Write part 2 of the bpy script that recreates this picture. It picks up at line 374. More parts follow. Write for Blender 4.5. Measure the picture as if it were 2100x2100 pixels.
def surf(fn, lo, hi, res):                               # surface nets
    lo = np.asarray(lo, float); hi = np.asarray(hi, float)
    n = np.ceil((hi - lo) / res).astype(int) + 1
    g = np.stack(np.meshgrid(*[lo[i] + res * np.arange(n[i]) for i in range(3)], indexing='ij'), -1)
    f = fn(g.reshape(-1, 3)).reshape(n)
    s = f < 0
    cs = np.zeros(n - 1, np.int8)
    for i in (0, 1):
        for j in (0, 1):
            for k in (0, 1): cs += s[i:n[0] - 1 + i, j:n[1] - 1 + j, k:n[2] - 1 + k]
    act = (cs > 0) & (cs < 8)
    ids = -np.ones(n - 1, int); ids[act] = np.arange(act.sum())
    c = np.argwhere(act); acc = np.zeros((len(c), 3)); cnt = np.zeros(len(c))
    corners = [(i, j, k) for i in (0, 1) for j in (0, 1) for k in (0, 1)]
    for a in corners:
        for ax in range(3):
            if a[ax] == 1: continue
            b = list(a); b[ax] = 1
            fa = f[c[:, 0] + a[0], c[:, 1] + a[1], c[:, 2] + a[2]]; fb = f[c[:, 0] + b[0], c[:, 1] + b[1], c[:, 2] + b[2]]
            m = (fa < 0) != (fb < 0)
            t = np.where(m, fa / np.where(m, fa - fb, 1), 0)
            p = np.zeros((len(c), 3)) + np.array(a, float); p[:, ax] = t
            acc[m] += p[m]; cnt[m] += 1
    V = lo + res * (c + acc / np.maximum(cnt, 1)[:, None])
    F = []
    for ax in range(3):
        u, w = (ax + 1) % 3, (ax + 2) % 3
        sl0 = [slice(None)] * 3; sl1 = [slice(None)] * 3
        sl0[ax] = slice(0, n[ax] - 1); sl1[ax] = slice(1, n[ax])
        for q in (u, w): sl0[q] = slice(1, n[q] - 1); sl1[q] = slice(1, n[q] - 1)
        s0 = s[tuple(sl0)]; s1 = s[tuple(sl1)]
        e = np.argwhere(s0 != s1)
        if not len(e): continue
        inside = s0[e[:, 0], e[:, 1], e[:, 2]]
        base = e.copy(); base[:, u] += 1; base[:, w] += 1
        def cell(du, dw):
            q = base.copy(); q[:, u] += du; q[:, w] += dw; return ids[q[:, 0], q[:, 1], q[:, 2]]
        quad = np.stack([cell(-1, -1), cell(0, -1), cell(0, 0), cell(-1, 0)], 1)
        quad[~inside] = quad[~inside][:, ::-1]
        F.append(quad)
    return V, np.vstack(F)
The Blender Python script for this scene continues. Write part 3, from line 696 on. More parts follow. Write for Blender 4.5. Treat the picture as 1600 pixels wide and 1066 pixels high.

-*-

WHAT TO PRODUCE:
Quote each line of the data above exactly as written.

SOLUTION TO THIS PROBLEM:
Write part 2 of the bpy script that recreates this picture. It picks up at line 374. More parts follow. Write for Blender 4.5. Measure the picture as if it were 2100x2100 pixels.
def surf(fn, lo, hi, res):                               # surface nets
    lo = np.asarray(lo, float); hi = np.asarray(hi, float)
    n = np.ceil((hi - lo) / res).astype(int) + 1
    g = np.stack(np.meshgrid(*[lo[i] + res * np.arange(n[i]) for i in range(3)], indexing='ij'), -1)
    f = fn(g.reshape(-1, 3)).reshape(n)
    s = f < 0
    cs = np.zeros(n - 1, np.int8)
    for i in (0, 1):
        for j in (0, 1):
            for k in (0, 1): cs += s[i:n[0] - 1 + i, j:n[1] - 1 + j, k:n[2] - 1 + k]
    act = (cs > 0) & (cs < 8)
    ids = -np.ones(n - 1, int); ids[act] = np.arange(act.sum())
    c = np.argwhere(act); acc = np.zeros((len(c), 3)); cnt = np.zeros(len(c))
    corners = [(i, j, k) for i in (0, 1) for j in (0, 1) for k in (0, 1)]
    for a in corners:
        for ax in range(3):
            if a[ax] == 1: continue
            b = list(a); b[ax] = 1
            fa = f[c[:, 0] + a[0], c[:, 1] + a[1], c[:, 2] + a[2]]; fb = f[c[:, 0] + b[0], c[:, 1] + b[1], c[:, 2] + b[2]]
            m = (fa < 0) != (fb < 0)
            t = np.where(m, fa / np.where(m, fa - fb, 1), 0)
            p = np.zeros((len(c), 3)) + np.array(a, float); p[:, ax] = t
            acc[m] += p[m]; cnt[m] += 1
    V = lo + res * (c + acc / np.maximum(cnt, 1)[:, None])
    F = []
    for ax in range(3):
        u, w = (ax + 1) % 3, (ax + 2) % 3
        sl0 = [slice(None)] * 3; sl1 = [slice(None)] * 3
        sl0[ax] = slice(0, n[ax] - 1); sl1[ax] = slice(1, n[ax])
        for q in (u, w): sl0[q] = slice(1, n[q] - 1); sl1[q] = slice(1, n[q] - 1)
        s0 = s[tuple(sl0)]; s1 = s[tuple(sl1)]
        e = np.argwhere(s0 != s1)
        if not len(e): continue
        inside = s0[e[:, 0], e[:, 1], e[:, 2]]
        base = e.copy(); base[:, u] += 1; base[:, w] += 1
        def cell(du, dw):
            q = base.copy(); q[:, u] += du; q[:, w] += dw; return ids[q[:, 0], q[:, 1], q[:, 2]]
        quad = np.stack([cell(-1, -1), cell(0, -1), cell(0, 0), cell(-1, 0)], 1)
        quad[~inside] = quad[~inside][:, ::-1]
        F.append(quad)
    return V, np.vstack(F)
The Blender Python script for this scene continues. Write part 3, from line 696 on. More parts follow. Write for Blender 4.5. Treat the picture as 1600 pixels wide and 1066 pixels high.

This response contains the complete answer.